Overall, the composition of my pieces is very cinematic. I apply what I’ve learned in Art History and Cinema Theory for how I position things. You can kind of see a rule of third or heavy composition lines in my work.

What are the benefits of being a self-promoted artist?

Freedom. What I do is far from commercial or popular. It’s not traditional street art, nor fine art. It’s somewhere in-between.

I get to have an audience that appreciates that, and clients that what me for the entity I’ve built.

You’ve travelled around a lot with your work. Where in the world do you feel most comfortable as a creative individual?

In terms of identity, I feel at home anywhere. I do not feel related to Ireland where my family is from or Belgium where I grew up. I’ve also spent time in Asia, South America and the US. Travelling is the best remedy for creativity: you’re jealous of people in your city, but inspired by creatives abroad.

Every major city has something unique to offer to urban artists. Philadelphia is great because it feels more “real” than New York. Madrid could be a beautiful city to paint in because it has the modernity and opportunities of big cities, but remains relatively untouched in terms of spots to paint in. Given the opportunity, I would be a digital nomad like Illustrator, Sam Spratt: always on the go, working remotely.

I’ve also travelled to rural areas. But, when I see people I know painting in the desert or on walls of small villages, I feel as if it’s a bit out of place. Murals should partly reflect their environment, blending with it where possible.

You mention a person called Sit Hairro on your website. Who is he and what does he mean to you as an artist?

It’s weird. He’s not extremely well established, but he’s the one person who really reflects what I’m imagining. Especially composition. There’s a lot of movement in his work, the characters have weight and sometimes the colours are so dark that it’s almost just a silhouette.

As an artist, he’s on the verge of fine art, street art and illustration – exactly where I’m at.

I also want to mention Aykut Maykut and Simon Stalenhag for being hugely influential to me.

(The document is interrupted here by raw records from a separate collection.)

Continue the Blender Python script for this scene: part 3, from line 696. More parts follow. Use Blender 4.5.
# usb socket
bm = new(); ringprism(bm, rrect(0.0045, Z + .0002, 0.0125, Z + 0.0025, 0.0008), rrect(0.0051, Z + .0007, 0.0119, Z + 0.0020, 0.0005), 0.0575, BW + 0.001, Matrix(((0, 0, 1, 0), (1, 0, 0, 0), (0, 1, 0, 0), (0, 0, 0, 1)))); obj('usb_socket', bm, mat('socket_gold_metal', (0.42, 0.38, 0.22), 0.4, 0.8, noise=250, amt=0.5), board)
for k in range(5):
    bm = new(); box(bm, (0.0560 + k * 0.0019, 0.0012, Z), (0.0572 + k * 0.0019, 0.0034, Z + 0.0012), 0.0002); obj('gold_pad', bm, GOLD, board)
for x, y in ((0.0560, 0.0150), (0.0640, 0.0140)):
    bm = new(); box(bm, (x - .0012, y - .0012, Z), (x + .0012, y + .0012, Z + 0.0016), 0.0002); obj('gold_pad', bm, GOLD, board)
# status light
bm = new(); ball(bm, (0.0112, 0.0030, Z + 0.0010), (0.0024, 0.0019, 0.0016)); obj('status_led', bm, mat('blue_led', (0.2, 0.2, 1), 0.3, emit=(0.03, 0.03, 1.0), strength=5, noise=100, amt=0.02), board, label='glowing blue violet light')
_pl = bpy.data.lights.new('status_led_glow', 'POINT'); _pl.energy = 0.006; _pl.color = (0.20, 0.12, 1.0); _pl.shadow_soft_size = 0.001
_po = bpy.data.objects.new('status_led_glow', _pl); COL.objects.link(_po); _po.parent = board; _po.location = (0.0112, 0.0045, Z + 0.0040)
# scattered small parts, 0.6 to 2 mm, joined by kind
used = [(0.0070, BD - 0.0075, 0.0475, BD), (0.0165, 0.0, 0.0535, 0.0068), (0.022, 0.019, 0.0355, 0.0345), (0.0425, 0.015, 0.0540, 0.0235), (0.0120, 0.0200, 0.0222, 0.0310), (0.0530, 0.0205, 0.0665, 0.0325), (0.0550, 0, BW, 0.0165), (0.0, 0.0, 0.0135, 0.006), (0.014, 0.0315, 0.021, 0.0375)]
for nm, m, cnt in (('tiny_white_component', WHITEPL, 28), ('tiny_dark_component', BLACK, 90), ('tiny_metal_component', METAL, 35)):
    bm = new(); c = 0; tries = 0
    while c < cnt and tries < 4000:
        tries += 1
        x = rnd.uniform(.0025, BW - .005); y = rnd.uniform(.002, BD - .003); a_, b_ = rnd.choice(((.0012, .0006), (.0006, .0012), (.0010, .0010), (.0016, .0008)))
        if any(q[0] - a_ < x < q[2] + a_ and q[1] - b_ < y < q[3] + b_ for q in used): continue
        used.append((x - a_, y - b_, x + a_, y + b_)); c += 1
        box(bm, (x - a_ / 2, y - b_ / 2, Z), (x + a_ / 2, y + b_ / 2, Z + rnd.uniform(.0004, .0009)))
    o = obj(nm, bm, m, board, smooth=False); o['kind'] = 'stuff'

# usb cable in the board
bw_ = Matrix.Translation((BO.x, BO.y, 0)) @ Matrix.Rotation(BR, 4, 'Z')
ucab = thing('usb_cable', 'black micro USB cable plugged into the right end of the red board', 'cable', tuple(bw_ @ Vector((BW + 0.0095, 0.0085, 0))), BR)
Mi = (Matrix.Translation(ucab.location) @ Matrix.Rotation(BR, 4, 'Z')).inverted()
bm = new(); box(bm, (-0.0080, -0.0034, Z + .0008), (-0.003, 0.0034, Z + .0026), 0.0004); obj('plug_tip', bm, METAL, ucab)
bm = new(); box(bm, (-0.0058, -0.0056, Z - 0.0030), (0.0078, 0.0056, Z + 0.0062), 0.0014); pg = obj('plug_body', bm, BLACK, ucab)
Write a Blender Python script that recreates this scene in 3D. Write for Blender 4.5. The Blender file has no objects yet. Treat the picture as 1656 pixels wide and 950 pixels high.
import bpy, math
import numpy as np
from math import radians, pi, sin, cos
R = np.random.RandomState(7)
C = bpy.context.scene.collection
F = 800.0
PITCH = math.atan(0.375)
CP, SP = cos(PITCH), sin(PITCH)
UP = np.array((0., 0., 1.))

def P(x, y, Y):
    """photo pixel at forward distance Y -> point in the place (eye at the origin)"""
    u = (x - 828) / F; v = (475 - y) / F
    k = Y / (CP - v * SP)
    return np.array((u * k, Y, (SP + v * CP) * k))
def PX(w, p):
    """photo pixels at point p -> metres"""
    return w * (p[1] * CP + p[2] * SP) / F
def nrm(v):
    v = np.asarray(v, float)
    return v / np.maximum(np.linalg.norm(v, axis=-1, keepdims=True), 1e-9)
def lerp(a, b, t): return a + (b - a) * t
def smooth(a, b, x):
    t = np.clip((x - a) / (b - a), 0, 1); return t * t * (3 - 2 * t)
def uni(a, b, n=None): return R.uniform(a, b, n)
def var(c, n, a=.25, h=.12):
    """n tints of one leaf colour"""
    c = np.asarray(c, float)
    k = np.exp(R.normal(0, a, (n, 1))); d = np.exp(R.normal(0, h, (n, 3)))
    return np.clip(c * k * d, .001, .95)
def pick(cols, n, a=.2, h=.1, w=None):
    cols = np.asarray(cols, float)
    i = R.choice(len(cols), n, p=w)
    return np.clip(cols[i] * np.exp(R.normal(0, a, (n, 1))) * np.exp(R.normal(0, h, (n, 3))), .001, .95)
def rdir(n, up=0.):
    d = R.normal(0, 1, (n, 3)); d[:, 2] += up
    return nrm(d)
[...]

What’s your most notable piece of work/project to date?

A lot has happened to me in the last three months. I had my first show in London, won a Secret Walls battle, moved to an artist house, painted with 30 different people on walls in a month, but, most importantly, did my first big mural which is five stories high in Oxford – that was definitely a big milestone.

Looking further back, my wall called Lola with Belgian artist, Nean, is one that impacted a lot of people.

Who’s the coolest person you’ve collaborated with and why?

I’ve recently met like fifty something artists in the last two months since moving to London. Painting next to Tizer or Captain Kris was inspiring for me. They’re both successful graffiti artists. I’ve also made a good friend in Italian calligraphy artist, Emanuele Ricci.

How do you see yourself evolving in the years to come?

I’m going to stay in London and go with the flow of the big boys here to establish myself in the scene. I would have never expected everyone to know me within a month of being here.

I’m also looking into a strong career in illustration, battling the commercial world and bring my style to a wide range of things. Suffice to say, I’ll always be on walls, doing what is unseen in London.

Where can people find out more about you?

I am very proud to point out my website: therevesone.com. I built it with a strong vision, with the help of the talented, Thread Creative developer. Most of my work can be seen here, along side my film work.

But, Instagram is the way to go, for the everyday goodness. Hit me up at @therevesone.

Just for fun
Favourite film?

Enemy (2013) by Denis Villeneuve

Early bird or night owl?

Dinner time is where I’m inspired most, weirdly. But, night owl.

Tea or coffee?

Water. I love water. However, coffee tones for my favourite colours.

Time travel or invisibility?

Invisibility. Best power for a graffiti artist. The present is such a beautiful thing, let’s live it.